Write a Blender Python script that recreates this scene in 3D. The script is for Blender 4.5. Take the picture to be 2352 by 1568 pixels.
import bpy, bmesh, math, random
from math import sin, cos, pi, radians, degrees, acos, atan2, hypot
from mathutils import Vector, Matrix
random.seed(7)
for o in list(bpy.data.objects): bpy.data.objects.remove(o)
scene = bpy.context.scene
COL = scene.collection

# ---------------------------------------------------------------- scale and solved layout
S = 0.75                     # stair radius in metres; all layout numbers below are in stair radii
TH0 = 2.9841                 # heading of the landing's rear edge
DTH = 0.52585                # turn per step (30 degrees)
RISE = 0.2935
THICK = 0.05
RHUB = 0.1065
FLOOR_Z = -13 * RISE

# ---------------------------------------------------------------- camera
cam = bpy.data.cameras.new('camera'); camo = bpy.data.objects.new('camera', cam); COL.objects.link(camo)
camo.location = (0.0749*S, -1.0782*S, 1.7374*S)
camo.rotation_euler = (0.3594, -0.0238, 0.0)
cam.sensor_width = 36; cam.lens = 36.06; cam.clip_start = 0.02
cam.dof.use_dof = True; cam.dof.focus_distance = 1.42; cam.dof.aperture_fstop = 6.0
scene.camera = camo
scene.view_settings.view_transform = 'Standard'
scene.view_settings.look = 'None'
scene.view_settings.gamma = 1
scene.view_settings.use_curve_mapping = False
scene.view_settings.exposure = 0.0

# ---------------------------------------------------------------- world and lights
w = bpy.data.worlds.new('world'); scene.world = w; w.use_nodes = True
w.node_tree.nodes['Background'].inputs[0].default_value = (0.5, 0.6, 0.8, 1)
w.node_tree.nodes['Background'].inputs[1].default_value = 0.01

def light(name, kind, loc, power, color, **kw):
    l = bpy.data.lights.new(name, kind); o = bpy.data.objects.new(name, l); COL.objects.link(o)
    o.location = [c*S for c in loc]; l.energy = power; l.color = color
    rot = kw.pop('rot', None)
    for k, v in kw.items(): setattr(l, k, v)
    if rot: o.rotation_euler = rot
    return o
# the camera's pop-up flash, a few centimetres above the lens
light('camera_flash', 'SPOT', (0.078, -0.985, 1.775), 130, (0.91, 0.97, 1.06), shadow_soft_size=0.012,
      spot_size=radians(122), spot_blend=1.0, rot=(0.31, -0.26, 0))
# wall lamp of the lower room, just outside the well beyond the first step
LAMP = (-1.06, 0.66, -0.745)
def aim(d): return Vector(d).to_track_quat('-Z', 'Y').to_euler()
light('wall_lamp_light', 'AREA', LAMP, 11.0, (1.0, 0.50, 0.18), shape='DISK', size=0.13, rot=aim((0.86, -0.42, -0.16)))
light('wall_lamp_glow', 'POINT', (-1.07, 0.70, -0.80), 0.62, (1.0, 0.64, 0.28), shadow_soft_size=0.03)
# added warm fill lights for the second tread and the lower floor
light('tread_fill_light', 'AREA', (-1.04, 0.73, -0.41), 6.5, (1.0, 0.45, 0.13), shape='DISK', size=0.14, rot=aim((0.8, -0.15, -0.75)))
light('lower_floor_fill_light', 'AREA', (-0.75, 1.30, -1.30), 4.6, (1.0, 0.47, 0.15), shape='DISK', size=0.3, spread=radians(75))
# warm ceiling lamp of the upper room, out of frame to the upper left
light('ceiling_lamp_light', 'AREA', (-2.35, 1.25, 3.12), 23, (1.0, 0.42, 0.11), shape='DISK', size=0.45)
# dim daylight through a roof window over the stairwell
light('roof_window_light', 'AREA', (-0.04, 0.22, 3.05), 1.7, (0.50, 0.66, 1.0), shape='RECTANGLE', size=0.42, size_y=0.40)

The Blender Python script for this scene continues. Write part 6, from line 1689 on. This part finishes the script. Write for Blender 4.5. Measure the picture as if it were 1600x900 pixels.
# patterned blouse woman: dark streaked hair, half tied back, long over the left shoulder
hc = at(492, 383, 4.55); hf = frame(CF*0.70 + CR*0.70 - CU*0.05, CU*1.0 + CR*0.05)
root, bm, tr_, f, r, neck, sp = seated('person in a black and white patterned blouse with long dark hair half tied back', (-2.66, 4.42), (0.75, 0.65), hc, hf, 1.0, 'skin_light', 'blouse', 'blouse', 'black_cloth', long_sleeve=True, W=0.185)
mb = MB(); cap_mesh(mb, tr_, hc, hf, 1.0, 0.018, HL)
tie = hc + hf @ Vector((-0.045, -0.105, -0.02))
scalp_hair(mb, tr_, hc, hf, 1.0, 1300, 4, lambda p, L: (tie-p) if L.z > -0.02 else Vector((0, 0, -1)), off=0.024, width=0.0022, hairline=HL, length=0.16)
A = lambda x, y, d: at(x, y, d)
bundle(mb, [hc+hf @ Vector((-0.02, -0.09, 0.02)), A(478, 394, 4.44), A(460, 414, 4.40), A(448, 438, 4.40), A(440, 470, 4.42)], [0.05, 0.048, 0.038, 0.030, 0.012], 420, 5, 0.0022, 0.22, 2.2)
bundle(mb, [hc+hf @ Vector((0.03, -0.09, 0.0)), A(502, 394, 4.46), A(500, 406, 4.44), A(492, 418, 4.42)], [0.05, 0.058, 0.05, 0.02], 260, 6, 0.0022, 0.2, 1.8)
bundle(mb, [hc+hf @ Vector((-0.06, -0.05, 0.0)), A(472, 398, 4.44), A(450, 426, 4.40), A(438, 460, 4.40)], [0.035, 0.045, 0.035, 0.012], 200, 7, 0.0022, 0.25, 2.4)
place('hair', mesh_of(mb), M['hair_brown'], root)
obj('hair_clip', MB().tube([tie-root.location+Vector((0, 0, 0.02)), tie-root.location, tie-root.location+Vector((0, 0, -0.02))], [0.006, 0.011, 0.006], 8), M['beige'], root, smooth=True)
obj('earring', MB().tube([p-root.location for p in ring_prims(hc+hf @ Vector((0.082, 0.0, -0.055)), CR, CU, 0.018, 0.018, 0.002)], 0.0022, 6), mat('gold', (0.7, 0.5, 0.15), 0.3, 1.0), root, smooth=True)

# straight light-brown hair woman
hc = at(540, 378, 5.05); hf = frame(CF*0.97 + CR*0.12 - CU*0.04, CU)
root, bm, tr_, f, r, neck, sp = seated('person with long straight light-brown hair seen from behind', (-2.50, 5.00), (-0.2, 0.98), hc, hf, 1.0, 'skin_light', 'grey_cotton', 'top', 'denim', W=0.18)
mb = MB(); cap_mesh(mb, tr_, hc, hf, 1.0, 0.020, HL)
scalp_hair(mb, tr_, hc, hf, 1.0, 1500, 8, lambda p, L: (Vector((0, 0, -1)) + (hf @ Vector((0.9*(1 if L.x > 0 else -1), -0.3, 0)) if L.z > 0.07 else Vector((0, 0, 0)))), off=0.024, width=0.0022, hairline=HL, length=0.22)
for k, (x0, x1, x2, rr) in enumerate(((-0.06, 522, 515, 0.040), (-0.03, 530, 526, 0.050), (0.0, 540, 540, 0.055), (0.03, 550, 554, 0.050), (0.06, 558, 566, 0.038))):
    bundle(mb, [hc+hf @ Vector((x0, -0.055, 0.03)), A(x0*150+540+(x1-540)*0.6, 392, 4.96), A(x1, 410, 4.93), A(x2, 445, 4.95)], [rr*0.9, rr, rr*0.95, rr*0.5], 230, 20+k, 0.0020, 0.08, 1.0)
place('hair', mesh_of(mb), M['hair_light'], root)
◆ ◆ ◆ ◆
● Required task
Make an exact copy of all the data.

● Response
Write a Blender Python script that recreates this scene in 3D. The script is for Blender 4.5. Take the picture to be 2352 by 1568 pixels.
import bpy, bmesh, math, random
from math import sin, cos, pi, radians, degrees, acos, atan2, hypot
from mathutils import Vector, Matrix
random.seed(7)
for o in list(bpy.data.objects): bpy.data.objects.remove(o)
scene = bpy.context.scene
COL = scene.collection

# ---------------------------------------------------------------- scale and solved layout
S = 0.75                     # stair radius in metres; all layout numbers below are in stair radii
TH0 = 2.9841                 # heading of the landing's rear edge
DTH = 0.52585                # turn per step (30 degrees)
RISE = 0.2935
THICK = 0.05
RHUB = 0.1065
FLOOR_Z = -13 * RISE

# ---------------------------------------------------------------- camera
cam = bpy.data.cameras.new('camera'); camo = bpy.data.objects.new('camera', cam); COL.objects.link(camo)
camo.location = (0.0749*S, -1.0782*S, 1.7374*S)
camo.rotation_euler = (0.3594, -0.0238, 0.0)
cam.sensor_width = 36; cam.lens = 36.06; cam.clip_start = 0.02
cam.dof.use_dof = True; cam.dof.focus_distance = 1.42; cam.dof.aperture_fstop = 6.0
scene.camera = camo
scene.view_settings.view_transform = 'Standard'
scene.view_settings.look = 'None'
scene.view_settings.gamma = 1
scene.view_settings.use_curve_mapping = False
scene.view_settings.exposure = 0.0

# ---------------------------------------------------------------- world and lights
w = bpy.data.worlds.new('world'); scene.world = w; w.use_nodes = True
w.node_tree.nodes['Background'].inputs[0].default_value = (0.5, 0.6, 0.8, 1)
w.node_tree.nodes['Background'].inputs[1].default_value = 0.01

def light(name, kind, loc, power, color, **kw):
    l = bpy.data.lights.new(name, kind); o = bpy.data.objects.new(name, l); COL.objects.link(o)
    o.location = [c*S for c in loc]; l.energy = power; l.color = color
    rot = kw.pop('rot', None)
    for k, v in kw.items(): setattr(l, k, v)
    if rot: o.rotation_euler = rot
    return o
# the camera's pop-up flash, a few centimetres above the lens
light('camera_flash', 'SPOT', (0.078, -0.985, 1.775), 130, (0.91, 0.97, 1.06), shadow_soft_size=0.012,
      spot_size=radians(122), spot_blend=1.0, rot=(0.31, -0.26, 0))
# wall lamp of the lower room, just outside the well beyond the first step
LAMP = (-1.06, 0.66, -0.745)
def aim(d): return Vector(d).to_track_quat('-Z', 'Y').to_euler()
light('wall_lamp_light', 'AREA', LAMP, 11.0, (1.0, 0.50, 0.18), shape='DISK', size=0.13, rot=aim((0.86, -0.42, -0.16)))
light('wall_lamp_glow', 'POINT', (-1.07, 0.70, -0.80), 0.62, (1.0, 0.64, 0.28), shadow_soft_size=0.03)
# added warm fill lights for the second tread and the lower floor
light('tread_fill_light', 'AREA', (-1.04, 0.73, -0.41), 6.5, (1.0, 0.45, 0.13), shape='DISK', size=0.14, rot=aim((0.8, -0.15, -0.75)))
light('lower_floor_fill_light', 'AREA', (-0.75, 1.30, -1.30), 4.6, (1.0, 0.47, 0.15), shape='DISK', size=0.3, spread=radians(75))
# warm ceiling lamp of the upper room, out of frame to the upper left
light('ceiling_lamp_light', 'AREA', (-2.35, 1.25, 3.12), 23, (1.0, 0.42, 0.11), shape='DISK', size=0.45)
# dim daylight through a roof window over the stairwell
light('roof_window_light', 'AREA', (-0.04, 0.22, 3.05), 1.7, (0.50, 0.66, 1.0), shape='RECTANGLE', size=0.42, size_y=0.40)

The Blender Python script for this scene continues. Write part 6, from line 1689 on. This part finishes the script. Write for Blender 4.5. Measure the picture as if it were 1600x900 pixels.
# patterned blouse woman: dark streaked hair, half tied back, long over the left shoulder
hc = at(492, 383, 4.55); hf = frame(CF*0.70 + CR*0.70 - CU*0.05, CU*1.0 + CR*0.05)
root, bm, tr_, f, r, neck, sp = seated('person in a black and white patterned blouse with long dark hair half tied back', (-2.66, 4.42), (0.75, 0.65), hc, hf, 1.0, 'skin_light', 'blouse', 'blouse', 'black_cloth', long_sleeve=True, W=0.185)
mb = MB(); cap_mesh(mb, tr_, hc, hf, 1.0, 0.018, HL)
tie = hc + hf @ Vector((-0.045, -0.105, -0.02))
scalp_hair(mb, tr_, hc, hf, 1.0, 1300, 4, lambda p, L: (tie-p) if L.z > -0.02 else Vector((0, 0, -1)), off=0.024, width=0.0022, hairline=HL, length=0.16)
A = lambda x, y, d: at(x, y, d)
bundle(mb, [hc+hf @ Vector((-0.02, -0.09, 0.02)), A(478, 394, 4.44), A(460, 414, 4.40), A(448, 438, 4.40), A(440, 470, 4.42)], [0.05, 0.048, 0.038, 0.030, 0.012], 420, 5, 0.0022, 0.22, 2.2)
bundle(mb, [hc+hf @ Vector((0.03, -0.09, 0.0)), A(502, 394, 4.46), A(500, 406, 4.44), A(492, 418, 4.42)], [0.05, 0.058, 0.05, 0.02], 260, 6, 0.0022, 0.2, 1.8)
bundle(mb, [hc+hf @ Vector((-0.06, -0.05, 0.0)), A(472, 398, 4.44), A(450, 426, 4.40), A(438, 460, 4.40)], [0.035, 0.045, 0.035, 0.012], 200, 7, 0.0022, 0.25, 2.4)
place('hair', mesh_of(mb), M['hair_brown'], root)
obj('hair_clip', MB().tube([tie-root.location+Vector((0, 0, 0.02)), tie-root.location, tie-root.location+Vector((0, 0, -0.02))], [0.006, 0.011, 0.006], 8), M['beige'], root, smooth=True)
obj('earring', MB().tube([p-root.location for p in ring_prims(hc+hf @ Vector((0.082, 0.0, -0.055)), CR, CU, 0.018, 0.018, 0.002)], 0.0022, 6), mat('gold', (0.7, 0.5, 0.15), 0.3, 1.0), root, smooth=True)

# straight light-brown hair woman
hc = at(540, 378, 5.05); hf = frame(CF*0.97 + CR*0.12 - CU*0.04, CU)
root, bm, tr_, f, r, neck, sp = seated('person with long straight light-brown hair seen from behind', (-2.50, 5.00), (-0.2, 0.98), hc, hf, 1.0, 'skin_light', 'grey_cotton', 'top', 'denim', W=0.18)
mb = MB(); cap_mesh(mb, tr_, hc, hf, 1.0, 0.020, HL)
scalp_hair(mb, tr_, hc, hf, 1.0, 1500, 8, lambda p, L: (Vector((0, 0, -1)) + (hf @ Vector((0.9*(1 if L.x > 0 else -1), -0.3, 0)) if L.z > 0.07 else Vector((0, 0, 0)))), off=0.024, width=0.0022, hairline=HL, length=0.22)
for k, (x0, x1, x2, rr) in enumerate(((-0.06, 522, 515, 0.040), (-0.03, 530, 526, 0.050), (0.0, 540, 540, 0.055), (0.03, 550, 554, 0.050), (0.06, 558, 566, 0.038))):
    bundle(mb, [hc+hf @ Vector((x0, -0.055, 0.03)), A(x0*150+540+(x1-540)*0.6, 392, 4.96), A(x1, 410, 4.93), A(x2, 445, 4.95)], [rr*0.9, rr, rr*0.95, rr*0.5], 230, 20+k, 0.0020, 0.08, 1.0)
place('hair', mesh_of(mb), M['hair_light'], root)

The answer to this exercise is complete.